Saturday 29 March 2014

One By Whom The Language Lives


Michael Hofmann raves about Karen Solie's UK debut The Living Option for The London Review of Books (the piece is behind the paywall, but registering should allow you 24-hour access to the site).
Introducing Karen Solie, I would adapt what Joseph Brodsky said some thirty years ago of the great Les Murray: ‘It would be as myopic to regard Mr Murray as an Australian poet as to call Yeats an Irishman. He is, quite simply, the one by whom the language lives.’ Solie is Canadian (born in 1966, in Moose Jaw, Saskatchewan, of Norwegian immigrant stock), the author of three previous books of poems, Short Haul Engine (2001), Modern and Normal (2005) and Pigeon (2009), and now this ‘new and selected’, and, yes, she is the one by whom the language lives. I wonder, a little bitterly, what the point of English as a soi-disant world language is, if our smug maps have only the UK and the US on them, and everywhere else is apocrypha or appendix, the province of specialists or pity. Enormous credit goes to Bloodaxe for commissioning this exhilarating volume, Solie’s first book publication outside Canada.

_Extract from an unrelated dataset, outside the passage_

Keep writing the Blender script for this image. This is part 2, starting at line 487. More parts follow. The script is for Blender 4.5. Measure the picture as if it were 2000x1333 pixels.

If I wanted to show someone—an agnostic—what a modern poem can do, I would show them something by Lawrence Joseph, or Frederick Seidel, or Karen Solie, all different but all modern, all modo hodie, all fresh today. A poem of Solie’s is sentences in unpredictable but deep sequence in unpredictable but braced lines. It seems out of control, but isn’t; it exhibits grace while falling, which is perhaps what grace is. It runs the gamut from nervous, garrulous charm to the glory and shear of impersonal style: it is idiomatic splicing in one voice. It offers wisdom, fact and bitter experience (yes, it is pessimistic, or negative, or critical, or ironic, depending on what one word one wants to use, but then so would Whitman be if he were back among us: in Musil’s The Man without Qualities Ulrich says ‘the man of genius is duty bound to attack’ and Brecht wrote in ‘An die Nachgeborenen’: ‘Truly, I live in dark times!/A bland word is foolish. An unlined brow/Indicates impercipience. The man laughing only/Laughs because the terrible news/Has not yet reached him’). It is a noticing, a naming and a connecting, an electric errancy. It is round-the-corner knight moves in a world of pawns, or almost worse, rooks; googlies and chinamen among dobbers. It is a widening and widening optic, that returns us unexpectedly (‘the variable/when the outcome is unknown,/as always the outcome is unknown’—take that, Mr Rumsfeld) to the place we began. It may be to comic or grievous effect. It is an adventitious gallivanting movement across country that makes denser, bunched sense than any more rational or measured or predictable progress. It looks baroque, but actually it’s stringent—and vice versa. (I’ve come to think you can’t actually have poetry without dandyism, and that includes all those I’ve mentioned: Frederick Seidel self-evidently, but also those seemingly austere figures Whitman, Brecht, Murray and Brodsky. As Wallace Stevens said, ‘It must give pleasure.’) It looks random, but like Thom Gunn’s blue jay scuffling in the bushes, it ‘follows some hidden purpose’. Other things, set beside it, look lame and tedious – like prose. It reminds me of another axiom of Brodsky’s, that poetry is a function of speed: it gets there faster than prose, and goes further.